I have never forgotten the claims made by Osama bin Laden in one of those early "videotaped messages" that followed 9/11 with some frequency that the way to beat the United States was to force it to bankruptcy. CNN covered the claims in this November 1, 2004 article.
It pissed me off, because surely, we would have learned from the experience of Russia in Afghanistan. Surely, we would bring all the terrorists to justice, Afghanistan and Iraq would quickly reclaim control, even if we should never have attacked Iraq in the first place. We would never be bankrupted by a pack of armed thugs, would we?
Well, it turns out not all the thugs were armed.
Up until the shit hit the fan and splattered the derivatives-based,house-of-cards-financial sector of the economy bringing it tumbling down, Bush's war of aggression was the most obvious risk to our financial security. Surely, when the Dems won Congress in 2006, we would use the power of the dwindling purse to begin to seriously withdraw from Iraq. Right? Naaah.
We knew by March 17, 2006, months before the Dems regained majorities in both houses of Congress, according to this MSNBC article that we had already surpassed what White House economic adviser Lawrence Lindsey offered as an
"upper bound" estimate of $100 billion to $200 billion in a September 2002 interview with The Wall Street Journal
...wildly surpassing the cost Rumsfeld claimed in January 2003 as
"a number that's something under $50 billion"
after Lawrence Lindsey was dismissed in a late 2002 personnel shakeup.
Also from the MSNBC article:
William Nordhaus, a Yale economist who published perhaps the most extensive independent estimate of the potential costs before the war began, suggested a war and occupation could cost anywhere from $100 billion to $1.9 trillion in 2002 dollars
So, two full years to the day before the Bear Stearns Bailout we knew of a serious independent analysis that seemed more accurate than anything the government had published (and stood by), and that number was huge. Still, the economy could deal with it, we hoped, as we worked to regain control of Congress.
However, Pandora's Box had already been open for nearly seven years in the form of the Gramm-Leach-Bliley Act of 1999. It repealed key sections of the Glass-Steagall Act that limited risks banks could take.
The resultant Bankers Gone Wild made for some big-assed houses in the suburbs surrounding NYC as everyone with a hand in the game seemed to be making money hand-over-fist. It also made for rising piles of credit derivatives on many, many companies' balance sheets. This, even after Orange County, California had gone bankrupt (caution: PDF) after investing in "risky Wall Street securities" a.k.a. derivatives, in 1994.
You would think that over-investment in risky Derivatives would be avoided since there had been a very public implosion and bankruptcy directly attributed to such over-investment... but you would be wrong. This is an excellent article on AIG's collapse and it includes a fantastic overview of Credit Derivatives and how traders profited from them if you're still wondering...
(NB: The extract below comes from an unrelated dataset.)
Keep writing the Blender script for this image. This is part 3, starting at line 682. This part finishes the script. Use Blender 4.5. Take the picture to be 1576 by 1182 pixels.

The ego-maniacal narcissistic self love fest (to be superlatively redundant) that is Wall St. drove our economy to the edge of the cliff, having been enabled by the complicit 106th Congress, a corporatist administration, and an overwhelming culture of greed.
As they piled on the debt that exceeded the Gross Domestic Product of all the world's economies combined, they created a perfect storm, adding to the enormous economic burden of the war. It's not like we have much of an economic base to fall back on, either, since 4,000,000 manufacturing jobs have left the US since 1994.
Perhaps Congress' stunning incompetence will still snatch bin Laden's victory away from him as they cave to Bush, agree to pay trillions of dollars (no more than $700 billion at any one time) for garbage commercial paper from the balance sheets of companies run by multimillionaires, and force the country into bankruptcy.
Heckuva job, Nancy and Harry. Heckuva job.